** WHAT THE EXERCISE ASKS **
Copy every line of the following data that includes the string "scene".

*** MATERIAL SUPPLIED

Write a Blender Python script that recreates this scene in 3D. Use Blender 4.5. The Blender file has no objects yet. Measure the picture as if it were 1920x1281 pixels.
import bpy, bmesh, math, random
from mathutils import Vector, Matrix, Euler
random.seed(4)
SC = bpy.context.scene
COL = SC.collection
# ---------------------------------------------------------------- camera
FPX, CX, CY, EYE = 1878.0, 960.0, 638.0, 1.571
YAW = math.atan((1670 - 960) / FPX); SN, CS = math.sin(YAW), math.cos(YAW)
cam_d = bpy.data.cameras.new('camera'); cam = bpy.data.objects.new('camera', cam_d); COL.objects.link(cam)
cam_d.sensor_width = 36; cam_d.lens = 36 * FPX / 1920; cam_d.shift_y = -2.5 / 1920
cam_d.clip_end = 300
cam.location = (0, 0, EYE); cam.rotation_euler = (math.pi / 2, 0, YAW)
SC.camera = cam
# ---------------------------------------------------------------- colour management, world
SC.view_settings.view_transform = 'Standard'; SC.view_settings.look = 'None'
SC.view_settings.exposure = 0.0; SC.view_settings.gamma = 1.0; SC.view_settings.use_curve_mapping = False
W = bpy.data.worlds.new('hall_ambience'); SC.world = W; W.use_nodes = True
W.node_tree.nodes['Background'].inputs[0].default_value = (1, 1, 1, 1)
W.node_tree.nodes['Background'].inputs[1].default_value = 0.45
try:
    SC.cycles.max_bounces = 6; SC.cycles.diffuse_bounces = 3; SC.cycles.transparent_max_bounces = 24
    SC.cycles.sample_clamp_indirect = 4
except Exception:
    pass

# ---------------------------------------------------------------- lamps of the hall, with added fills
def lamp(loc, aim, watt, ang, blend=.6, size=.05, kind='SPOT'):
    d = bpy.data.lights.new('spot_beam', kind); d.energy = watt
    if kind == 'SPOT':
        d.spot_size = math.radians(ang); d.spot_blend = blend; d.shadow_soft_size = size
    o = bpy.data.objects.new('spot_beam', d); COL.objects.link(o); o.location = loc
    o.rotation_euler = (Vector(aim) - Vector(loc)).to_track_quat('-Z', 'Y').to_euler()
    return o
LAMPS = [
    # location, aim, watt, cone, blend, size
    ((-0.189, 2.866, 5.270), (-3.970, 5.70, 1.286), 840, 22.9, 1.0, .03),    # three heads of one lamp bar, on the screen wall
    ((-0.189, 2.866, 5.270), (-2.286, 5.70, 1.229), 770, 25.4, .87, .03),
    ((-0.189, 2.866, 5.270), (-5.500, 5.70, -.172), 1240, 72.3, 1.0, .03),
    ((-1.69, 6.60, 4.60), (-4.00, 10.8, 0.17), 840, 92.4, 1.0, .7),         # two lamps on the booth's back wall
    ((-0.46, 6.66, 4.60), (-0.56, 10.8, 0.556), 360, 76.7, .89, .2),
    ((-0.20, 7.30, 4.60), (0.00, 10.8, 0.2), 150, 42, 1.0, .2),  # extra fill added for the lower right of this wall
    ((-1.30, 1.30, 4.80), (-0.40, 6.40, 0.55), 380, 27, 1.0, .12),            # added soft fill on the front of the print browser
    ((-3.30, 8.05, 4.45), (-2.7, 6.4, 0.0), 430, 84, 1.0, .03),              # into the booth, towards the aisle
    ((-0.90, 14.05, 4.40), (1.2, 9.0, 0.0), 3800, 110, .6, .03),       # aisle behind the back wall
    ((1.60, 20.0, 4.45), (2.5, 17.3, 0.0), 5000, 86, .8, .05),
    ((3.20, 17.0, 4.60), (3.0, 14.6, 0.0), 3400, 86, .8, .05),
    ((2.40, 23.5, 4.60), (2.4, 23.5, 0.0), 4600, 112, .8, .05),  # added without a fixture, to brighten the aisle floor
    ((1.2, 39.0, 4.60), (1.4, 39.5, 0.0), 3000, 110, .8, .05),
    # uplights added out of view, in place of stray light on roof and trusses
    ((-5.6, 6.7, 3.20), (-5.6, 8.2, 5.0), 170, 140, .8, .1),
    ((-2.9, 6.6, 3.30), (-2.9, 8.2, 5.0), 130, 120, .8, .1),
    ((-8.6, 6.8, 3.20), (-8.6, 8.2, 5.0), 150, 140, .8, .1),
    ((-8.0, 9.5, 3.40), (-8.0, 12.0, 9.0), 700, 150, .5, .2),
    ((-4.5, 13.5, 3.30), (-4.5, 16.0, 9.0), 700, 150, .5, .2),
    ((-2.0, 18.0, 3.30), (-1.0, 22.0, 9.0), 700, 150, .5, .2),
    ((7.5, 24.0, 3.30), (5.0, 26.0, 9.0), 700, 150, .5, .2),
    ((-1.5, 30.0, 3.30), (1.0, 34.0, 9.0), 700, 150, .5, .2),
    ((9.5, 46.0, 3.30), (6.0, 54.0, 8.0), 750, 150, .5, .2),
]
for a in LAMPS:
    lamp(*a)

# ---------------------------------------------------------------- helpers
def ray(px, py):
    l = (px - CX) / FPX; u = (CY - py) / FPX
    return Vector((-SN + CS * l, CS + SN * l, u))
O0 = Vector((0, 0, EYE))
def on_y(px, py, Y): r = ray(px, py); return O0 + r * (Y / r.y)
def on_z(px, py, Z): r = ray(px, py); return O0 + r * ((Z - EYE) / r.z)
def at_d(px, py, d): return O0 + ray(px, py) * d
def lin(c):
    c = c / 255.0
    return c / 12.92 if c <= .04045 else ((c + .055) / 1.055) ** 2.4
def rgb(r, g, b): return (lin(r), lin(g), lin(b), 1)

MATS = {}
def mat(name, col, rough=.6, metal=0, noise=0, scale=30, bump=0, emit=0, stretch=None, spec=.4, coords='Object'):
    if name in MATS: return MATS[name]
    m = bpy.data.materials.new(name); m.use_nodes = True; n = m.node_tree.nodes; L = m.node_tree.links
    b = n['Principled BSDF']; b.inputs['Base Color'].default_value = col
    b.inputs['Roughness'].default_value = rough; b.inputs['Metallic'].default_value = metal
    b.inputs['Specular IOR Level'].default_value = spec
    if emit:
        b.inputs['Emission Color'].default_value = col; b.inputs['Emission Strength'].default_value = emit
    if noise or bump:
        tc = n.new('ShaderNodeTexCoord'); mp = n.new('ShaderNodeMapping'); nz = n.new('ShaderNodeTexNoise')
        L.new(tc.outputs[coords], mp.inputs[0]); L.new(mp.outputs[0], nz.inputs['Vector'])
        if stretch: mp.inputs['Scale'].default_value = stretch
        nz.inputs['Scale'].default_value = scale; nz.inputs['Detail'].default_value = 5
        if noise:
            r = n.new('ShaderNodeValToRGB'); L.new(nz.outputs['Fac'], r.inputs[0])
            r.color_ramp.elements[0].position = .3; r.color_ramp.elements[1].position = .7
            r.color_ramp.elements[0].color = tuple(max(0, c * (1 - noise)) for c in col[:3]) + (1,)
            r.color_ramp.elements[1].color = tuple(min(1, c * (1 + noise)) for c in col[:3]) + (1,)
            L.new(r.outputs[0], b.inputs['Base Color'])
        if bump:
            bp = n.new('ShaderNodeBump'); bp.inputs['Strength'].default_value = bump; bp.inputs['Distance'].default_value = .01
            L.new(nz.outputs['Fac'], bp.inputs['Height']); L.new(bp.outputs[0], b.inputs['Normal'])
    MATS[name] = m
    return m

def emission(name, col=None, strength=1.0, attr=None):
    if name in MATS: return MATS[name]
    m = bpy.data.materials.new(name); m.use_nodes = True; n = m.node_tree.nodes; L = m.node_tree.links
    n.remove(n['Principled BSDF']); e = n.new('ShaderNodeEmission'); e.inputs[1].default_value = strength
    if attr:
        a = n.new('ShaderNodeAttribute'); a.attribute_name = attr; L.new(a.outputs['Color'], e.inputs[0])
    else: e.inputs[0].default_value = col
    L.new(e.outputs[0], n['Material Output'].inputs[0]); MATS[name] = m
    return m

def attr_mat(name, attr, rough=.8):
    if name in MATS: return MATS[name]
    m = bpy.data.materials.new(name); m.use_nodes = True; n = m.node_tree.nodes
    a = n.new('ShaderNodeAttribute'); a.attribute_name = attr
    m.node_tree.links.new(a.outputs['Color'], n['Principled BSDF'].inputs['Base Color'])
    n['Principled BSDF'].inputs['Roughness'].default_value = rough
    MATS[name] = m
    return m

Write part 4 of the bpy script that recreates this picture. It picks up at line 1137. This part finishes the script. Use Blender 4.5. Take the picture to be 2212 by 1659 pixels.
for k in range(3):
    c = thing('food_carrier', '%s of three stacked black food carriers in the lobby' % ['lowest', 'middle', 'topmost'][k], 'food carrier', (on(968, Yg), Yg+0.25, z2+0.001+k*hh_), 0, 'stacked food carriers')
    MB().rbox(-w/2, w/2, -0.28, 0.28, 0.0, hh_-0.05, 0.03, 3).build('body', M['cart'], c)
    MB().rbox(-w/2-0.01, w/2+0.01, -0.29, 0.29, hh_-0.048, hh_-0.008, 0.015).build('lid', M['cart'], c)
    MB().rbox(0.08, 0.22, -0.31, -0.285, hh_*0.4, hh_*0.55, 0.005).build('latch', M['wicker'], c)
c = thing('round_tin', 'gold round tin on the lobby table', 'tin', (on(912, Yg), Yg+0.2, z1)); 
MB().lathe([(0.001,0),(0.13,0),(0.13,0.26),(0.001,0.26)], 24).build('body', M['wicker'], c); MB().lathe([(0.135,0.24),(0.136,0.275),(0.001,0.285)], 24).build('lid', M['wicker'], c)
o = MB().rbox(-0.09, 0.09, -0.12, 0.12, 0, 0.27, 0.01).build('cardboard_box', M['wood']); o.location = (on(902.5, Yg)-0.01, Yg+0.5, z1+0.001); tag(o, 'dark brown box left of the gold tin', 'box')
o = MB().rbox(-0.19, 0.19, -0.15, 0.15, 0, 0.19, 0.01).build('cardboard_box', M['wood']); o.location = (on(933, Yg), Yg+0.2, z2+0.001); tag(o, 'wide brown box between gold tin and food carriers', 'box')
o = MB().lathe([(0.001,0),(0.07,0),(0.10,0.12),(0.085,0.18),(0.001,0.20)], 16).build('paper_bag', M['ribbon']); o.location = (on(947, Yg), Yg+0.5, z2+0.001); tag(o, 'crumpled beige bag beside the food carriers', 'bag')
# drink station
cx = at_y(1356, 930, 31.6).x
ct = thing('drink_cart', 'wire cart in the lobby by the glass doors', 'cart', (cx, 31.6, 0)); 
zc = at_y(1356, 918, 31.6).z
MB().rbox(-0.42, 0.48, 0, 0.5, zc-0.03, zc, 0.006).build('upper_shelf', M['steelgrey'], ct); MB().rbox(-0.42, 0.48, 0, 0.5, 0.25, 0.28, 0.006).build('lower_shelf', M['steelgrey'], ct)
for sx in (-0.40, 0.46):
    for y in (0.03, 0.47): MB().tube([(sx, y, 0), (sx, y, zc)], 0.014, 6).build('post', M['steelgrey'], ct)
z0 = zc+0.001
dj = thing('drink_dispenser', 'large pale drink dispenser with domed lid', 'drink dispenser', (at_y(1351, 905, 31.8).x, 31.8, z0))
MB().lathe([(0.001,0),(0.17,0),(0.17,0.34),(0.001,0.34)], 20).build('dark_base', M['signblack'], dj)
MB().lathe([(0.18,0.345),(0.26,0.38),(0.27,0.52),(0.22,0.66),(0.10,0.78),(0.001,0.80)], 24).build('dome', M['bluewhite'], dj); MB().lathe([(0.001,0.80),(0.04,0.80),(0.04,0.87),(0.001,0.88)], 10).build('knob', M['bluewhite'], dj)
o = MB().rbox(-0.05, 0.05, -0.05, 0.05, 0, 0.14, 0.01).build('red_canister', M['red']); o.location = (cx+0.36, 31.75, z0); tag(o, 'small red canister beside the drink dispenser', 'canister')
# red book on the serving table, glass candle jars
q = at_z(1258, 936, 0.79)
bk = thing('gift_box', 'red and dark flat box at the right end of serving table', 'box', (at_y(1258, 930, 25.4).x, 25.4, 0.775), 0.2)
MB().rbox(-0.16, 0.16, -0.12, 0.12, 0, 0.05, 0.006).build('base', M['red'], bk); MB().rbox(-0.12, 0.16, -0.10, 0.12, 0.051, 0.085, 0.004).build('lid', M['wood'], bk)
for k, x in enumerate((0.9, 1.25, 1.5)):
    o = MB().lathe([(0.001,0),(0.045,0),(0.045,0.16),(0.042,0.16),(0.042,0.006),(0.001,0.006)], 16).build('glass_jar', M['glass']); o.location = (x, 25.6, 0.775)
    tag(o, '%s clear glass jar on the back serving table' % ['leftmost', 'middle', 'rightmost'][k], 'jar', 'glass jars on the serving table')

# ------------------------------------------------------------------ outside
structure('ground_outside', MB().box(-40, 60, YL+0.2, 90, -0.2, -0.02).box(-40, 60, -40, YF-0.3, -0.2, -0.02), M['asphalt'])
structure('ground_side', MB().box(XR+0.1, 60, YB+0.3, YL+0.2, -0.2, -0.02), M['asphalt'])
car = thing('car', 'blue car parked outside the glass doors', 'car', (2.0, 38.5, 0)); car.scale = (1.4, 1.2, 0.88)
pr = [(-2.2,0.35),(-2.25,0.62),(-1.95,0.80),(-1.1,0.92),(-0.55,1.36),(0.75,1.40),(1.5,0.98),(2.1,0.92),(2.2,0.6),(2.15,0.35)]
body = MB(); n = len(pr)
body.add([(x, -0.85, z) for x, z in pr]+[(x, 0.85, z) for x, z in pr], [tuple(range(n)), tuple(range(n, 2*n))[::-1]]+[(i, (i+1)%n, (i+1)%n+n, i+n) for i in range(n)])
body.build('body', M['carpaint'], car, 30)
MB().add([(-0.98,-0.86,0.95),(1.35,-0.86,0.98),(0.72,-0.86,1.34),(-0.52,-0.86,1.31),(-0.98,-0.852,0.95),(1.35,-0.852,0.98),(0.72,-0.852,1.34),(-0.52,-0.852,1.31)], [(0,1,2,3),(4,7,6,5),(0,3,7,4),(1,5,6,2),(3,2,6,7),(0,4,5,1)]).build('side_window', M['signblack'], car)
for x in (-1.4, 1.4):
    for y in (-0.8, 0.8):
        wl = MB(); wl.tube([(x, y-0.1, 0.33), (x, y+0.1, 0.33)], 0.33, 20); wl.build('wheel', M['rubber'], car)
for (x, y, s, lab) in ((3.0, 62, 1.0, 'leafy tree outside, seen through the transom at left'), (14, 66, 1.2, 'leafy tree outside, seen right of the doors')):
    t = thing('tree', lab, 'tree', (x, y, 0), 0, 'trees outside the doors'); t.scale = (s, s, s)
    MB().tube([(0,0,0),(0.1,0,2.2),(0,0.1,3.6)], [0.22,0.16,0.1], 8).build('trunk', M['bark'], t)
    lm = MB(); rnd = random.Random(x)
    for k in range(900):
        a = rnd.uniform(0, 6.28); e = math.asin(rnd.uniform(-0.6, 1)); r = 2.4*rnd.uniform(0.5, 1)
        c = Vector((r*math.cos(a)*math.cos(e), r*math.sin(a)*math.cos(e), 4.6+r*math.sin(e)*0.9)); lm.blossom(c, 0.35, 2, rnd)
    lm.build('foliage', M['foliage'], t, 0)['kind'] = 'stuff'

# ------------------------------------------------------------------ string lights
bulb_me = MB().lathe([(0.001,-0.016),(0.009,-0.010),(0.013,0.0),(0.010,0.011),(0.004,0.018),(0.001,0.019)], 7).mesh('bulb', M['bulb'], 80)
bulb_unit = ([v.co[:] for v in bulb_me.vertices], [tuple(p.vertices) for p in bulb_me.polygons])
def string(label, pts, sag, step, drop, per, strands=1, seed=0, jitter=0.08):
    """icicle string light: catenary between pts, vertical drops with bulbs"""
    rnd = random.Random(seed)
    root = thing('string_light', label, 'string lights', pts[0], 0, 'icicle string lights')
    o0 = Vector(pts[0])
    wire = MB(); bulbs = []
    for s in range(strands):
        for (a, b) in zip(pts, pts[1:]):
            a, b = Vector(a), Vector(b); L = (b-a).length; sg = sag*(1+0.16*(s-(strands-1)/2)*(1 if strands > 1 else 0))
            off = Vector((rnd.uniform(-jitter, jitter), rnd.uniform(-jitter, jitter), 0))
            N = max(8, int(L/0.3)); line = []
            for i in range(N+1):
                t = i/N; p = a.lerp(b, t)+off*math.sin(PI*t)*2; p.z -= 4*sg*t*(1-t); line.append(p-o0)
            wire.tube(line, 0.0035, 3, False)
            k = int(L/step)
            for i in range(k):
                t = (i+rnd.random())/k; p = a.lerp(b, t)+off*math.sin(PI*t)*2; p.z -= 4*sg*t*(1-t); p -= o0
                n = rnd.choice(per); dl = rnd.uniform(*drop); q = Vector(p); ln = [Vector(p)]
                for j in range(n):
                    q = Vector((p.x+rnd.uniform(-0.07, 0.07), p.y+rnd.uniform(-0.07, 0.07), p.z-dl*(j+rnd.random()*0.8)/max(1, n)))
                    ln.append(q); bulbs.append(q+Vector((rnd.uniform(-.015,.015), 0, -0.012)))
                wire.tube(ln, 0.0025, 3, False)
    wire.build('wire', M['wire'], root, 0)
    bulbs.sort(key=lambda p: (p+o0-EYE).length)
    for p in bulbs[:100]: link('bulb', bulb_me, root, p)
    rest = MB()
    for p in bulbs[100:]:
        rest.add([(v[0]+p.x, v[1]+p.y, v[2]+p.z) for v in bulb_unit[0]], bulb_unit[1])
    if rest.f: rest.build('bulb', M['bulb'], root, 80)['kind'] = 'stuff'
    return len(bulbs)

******

** SOLUTION FOR THIS PROBLEM **
Write a Blender Python script that recreates this scene in 3D. Use Blender 4.5. The Blender file has no objects yet. Measure the picture as if it were 1920x1281 pixels.
SC = bpy.context.scene